I'm actually not vegan anymore but I was vegan for about 12 years. I ran into some health issues and found out that I'm allergic to wheat. At that point in time, I started eating fish. I don't do dairy but I'm not militant about it. If I forget to say no cheese on my tacos, I'll eat it anyway! I still support everything vegan and I'm a super raw food health nut! Yes, I own a food processor, juicer and a dehydrator!

How long have you been Straight Edge and why did you decide to become Straight Edge?

I'm not Straight Edge anymore either. I sold out in 2004. I was Straight Edge because my Dad was an alcoholic. Being Straight Edge helped me learn that I wasn't going to turn into my Dad. I had the will power and the knowledge to make educated decisions about drinking. I no longer needed to be nailed to the X to know that I wasn't a drunken idiot.

I drink on occasion now but rarely get drunk. Mostly because I don't know what to drink. I'm allergic to beer and my mixed drink days were spent with Xs on my hands at all ages shows. I am very proud that I was Edge and it made me the person that I am today! I know that "if you're not now, you never were" and that's fine. I will still promote the Edge to all the kids trying to find themselves in their late teens. It may not be for everyone but it was definitely for me and I have NO REGRETS!!!

How do you feel about Straight Edge hardcore bands reuniting (whether it's short term or long term) when the core members of said bands are no longer Straight Edge?

I love bands getting together for reunion shows or together to continue on and recording. What is kind of annoying is when bands say they are doing a reunion show and then they do 30 of them. It makes me think that they got together to do a show and have fun as a band again, then they made some cash and now they are doing it for the money. I know that everyone deserves to make a living and all but I still believe that if your heart isn't in it, you shouldn't do it. If your heart is in it, just announce that the band is back together and you are going on tour.

I just want everyone to have fun. I don't really care who is Edge and who isn't anymore. I think it's rad that people still are Edge. As far as the ones that aren't anymore, I just hope that they still have that good sense of moderation that they learned when they were.

Discuss your experiences working in record stores.
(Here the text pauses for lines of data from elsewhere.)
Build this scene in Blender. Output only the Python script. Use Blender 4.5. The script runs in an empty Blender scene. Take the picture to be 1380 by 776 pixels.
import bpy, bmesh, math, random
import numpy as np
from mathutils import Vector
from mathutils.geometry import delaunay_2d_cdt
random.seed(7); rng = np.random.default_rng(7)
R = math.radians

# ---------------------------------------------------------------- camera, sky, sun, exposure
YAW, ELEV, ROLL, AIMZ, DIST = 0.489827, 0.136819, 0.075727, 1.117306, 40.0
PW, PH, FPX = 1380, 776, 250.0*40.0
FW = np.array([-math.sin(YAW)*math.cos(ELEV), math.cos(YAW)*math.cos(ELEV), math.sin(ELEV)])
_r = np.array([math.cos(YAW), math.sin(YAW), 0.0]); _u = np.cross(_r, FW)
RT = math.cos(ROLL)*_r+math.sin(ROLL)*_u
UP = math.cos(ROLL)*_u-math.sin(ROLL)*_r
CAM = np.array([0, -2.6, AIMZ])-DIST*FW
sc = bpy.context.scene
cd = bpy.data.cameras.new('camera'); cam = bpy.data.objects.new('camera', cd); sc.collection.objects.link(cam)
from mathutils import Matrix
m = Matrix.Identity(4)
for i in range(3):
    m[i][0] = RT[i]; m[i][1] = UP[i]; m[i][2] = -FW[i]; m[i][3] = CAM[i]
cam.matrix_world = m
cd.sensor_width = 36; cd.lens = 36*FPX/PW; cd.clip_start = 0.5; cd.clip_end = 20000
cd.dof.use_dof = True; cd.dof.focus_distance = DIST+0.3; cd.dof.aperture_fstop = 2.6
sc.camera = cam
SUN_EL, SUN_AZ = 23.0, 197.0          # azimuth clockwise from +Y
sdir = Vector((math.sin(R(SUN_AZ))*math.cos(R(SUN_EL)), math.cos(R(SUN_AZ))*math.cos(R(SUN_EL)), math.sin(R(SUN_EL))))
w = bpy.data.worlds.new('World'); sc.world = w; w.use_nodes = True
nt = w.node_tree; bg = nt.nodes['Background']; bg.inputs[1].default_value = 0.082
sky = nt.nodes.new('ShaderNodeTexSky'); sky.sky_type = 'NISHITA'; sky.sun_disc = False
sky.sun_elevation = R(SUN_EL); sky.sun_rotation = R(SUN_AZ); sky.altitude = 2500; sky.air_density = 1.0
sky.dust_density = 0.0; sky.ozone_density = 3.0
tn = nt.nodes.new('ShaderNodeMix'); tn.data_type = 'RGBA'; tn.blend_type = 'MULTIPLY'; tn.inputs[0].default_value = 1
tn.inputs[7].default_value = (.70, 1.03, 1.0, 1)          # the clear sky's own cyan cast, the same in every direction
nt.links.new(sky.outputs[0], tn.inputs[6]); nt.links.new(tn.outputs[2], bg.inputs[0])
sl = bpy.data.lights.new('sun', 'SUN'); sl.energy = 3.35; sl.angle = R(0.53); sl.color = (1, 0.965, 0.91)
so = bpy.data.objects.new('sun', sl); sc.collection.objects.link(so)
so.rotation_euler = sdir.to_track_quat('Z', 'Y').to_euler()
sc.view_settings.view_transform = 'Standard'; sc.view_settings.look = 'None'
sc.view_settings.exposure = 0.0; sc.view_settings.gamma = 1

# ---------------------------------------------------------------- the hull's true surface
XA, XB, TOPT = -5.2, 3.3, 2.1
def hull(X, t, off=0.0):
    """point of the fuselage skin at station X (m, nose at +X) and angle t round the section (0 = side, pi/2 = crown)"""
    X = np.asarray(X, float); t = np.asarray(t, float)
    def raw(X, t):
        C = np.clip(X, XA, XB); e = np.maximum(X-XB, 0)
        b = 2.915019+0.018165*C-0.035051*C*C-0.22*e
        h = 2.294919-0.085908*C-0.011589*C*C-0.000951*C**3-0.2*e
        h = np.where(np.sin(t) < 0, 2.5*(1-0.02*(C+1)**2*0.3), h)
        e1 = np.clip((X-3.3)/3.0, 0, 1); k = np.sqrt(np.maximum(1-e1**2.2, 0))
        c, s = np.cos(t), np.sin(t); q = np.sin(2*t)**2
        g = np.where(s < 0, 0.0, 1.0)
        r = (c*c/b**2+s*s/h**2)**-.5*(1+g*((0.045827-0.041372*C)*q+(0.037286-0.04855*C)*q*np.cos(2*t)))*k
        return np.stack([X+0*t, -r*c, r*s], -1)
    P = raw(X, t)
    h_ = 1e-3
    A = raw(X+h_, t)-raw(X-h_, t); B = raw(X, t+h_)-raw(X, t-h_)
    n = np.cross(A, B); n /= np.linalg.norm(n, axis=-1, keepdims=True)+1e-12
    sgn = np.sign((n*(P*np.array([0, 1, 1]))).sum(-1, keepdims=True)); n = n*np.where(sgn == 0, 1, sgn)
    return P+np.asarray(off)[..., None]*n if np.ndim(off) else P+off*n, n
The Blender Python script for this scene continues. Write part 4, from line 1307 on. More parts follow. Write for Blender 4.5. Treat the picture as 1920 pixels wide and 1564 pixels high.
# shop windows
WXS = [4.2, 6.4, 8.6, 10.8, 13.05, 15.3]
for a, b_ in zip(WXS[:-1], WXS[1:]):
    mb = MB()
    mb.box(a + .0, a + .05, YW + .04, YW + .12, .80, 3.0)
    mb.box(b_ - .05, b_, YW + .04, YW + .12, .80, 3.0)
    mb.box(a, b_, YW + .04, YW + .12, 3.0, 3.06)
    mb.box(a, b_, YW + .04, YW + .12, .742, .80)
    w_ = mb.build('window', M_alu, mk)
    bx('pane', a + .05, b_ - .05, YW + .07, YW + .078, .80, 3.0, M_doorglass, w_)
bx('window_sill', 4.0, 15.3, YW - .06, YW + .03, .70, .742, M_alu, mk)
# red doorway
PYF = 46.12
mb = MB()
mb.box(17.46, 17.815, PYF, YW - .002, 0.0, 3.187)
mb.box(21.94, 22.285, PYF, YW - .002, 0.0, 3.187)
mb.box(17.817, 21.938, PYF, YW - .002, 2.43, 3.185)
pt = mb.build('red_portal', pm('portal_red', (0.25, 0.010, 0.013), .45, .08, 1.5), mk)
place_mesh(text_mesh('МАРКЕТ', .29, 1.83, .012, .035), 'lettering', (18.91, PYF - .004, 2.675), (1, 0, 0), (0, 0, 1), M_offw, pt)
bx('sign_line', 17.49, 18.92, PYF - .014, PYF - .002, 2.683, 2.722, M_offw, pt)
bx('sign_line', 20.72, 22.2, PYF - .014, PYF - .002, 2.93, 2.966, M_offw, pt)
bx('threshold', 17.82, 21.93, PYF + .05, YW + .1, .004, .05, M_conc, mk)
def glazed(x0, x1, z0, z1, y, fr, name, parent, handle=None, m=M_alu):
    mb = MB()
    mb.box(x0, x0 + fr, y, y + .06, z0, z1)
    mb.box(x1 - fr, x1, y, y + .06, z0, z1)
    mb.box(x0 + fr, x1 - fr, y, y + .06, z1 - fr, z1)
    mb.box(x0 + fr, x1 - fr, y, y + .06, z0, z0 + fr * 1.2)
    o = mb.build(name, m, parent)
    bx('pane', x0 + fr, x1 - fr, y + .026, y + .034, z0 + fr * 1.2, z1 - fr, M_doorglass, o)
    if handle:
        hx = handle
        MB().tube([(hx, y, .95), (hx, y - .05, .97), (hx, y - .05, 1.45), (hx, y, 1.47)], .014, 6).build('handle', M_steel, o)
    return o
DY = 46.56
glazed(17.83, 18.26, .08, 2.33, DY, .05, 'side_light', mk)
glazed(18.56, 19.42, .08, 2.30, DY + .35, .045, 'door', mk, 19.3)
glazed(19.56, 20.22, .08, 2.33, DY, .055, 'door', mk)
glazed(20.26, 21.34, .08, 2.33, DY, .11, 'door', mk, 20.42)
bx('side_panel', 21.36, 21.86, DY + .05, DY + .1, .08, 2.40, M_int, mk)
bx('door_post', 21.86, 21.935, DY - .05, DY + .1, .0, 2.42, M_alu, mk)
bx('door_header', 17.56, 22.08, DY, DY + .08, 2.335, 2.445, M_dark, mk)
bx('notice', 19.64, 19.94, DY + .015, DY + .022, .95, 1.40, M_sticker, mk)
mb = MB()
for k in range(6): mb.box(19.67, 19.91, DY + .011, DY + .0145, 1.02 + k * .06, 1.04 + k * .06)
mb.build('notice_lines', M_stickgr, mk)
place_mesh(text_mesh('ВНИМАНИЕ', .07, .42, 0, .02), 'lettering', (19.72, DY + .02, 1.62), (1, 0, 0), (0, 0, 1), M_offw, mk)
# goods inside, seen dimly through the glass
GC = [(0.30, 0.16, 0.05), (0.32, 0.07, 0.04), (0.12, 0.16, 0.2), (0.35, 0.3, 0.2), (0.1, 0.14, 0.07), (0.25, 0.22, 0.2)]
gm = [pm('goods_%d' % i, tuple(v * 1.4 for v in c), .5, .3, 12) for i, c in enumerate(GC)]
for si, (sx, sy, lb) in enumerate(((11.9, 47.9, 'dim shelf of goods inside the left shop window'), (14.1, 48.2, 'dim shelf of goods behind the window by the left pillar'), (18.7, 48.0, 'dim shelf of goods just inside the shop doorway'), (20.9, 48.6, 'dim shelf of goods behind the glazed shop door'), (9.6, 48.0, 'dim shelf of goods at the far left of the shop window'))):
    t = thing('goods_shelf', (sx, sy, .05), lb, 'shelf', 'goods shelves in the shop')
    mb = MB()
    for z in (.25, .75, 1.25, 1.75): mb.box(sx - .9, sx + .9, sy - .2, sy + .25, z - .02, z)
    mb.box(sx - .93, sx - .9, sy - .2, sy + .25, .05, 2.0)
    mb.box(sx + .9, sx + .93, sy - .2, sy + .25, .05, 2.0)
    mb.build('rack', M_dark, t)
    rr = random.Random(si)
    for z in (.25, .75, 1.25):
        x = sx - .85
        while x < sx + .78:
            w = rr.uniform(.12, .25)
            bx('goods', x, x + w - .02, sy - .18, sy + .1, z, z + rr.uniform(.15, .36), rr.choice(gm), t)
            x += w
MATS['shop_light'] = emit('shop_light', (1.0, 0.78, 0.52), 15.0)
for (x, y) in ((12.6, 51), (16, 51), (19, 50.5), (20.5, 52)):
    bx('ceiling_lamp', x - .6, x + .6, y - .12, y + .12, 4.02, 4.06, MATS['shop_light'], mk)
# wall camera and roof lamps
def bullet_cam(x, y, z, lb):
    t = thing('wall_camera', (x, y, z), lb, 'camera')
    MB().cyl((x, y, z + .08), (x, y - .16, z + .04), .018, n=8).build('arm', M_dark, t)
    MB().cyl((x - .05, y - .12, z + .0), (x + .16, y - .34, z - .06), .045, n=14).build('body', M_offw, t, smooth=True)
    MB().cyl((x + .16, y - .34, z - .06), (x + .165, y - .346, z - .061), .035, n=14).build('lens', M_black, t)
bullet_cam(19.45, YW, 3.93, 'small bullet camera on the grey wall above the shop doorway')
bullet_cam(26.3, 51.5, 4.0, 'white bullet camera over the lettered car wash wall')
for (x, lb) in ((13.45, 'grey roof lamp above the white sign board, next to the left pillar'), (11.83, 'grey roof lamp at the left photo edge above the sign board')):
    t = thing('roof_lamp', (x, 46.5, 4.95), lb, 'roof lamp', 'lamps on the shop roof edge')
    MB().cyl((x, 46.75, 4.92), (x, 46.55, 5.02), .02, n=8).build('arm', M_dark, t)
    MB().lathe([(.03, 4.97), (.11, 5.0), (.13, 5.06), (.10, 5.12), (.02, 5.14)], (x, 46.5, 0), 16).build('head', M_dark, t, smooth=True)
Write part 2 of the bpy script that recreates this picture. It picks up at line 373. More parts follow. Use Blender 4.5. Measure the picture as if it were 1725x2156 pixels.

I only worked at two record stores: Tower Records in Seattle and Ranch Records in Salem, Oregon. Very different experiences.

Tower was great. I met all the members of Mother Love Bone and had my high school
art class made t-shirt signed by everyone except Andrew Wood (R.I.P.).

Ranch was close to my hometown where I grew up, so that was the glamorous job. I got tons of points with kids that I went to school with. It was also nice because there were only 3-4 people that worked there and we could listen to anything that we wanted to and talk shop with people all day long. When River Phoenix died, I was working at Tower and I forced the whole video department to watch his movies all day long, including My Own Private Idaho! It was nice to feel like you were doing what you wanted at work but the pay was always shit!

Feel free to shamelessly plug any of your other musical or non-musical endeavors here.

Well, I want to make sure that everyone preorders their record on our
Kickstarter - http://www.kickstarter.com/projects/793468724/all-about-friends-forever-double-lp-compilation. If we don't make the Kickstarter goal, we will probably have to figure out a different way to put this baby out!

We have so many other goals. I want to put together a book of mid '90s band pics. You can track my scanning adventure on my blog - http://cwphotos.tumblr.com/

And, of course, I still want to put out records and promote my friends, new talent and old!


xjustinx said...

Hahaha wow, a Jollymon reference. I never thought I'd see that here.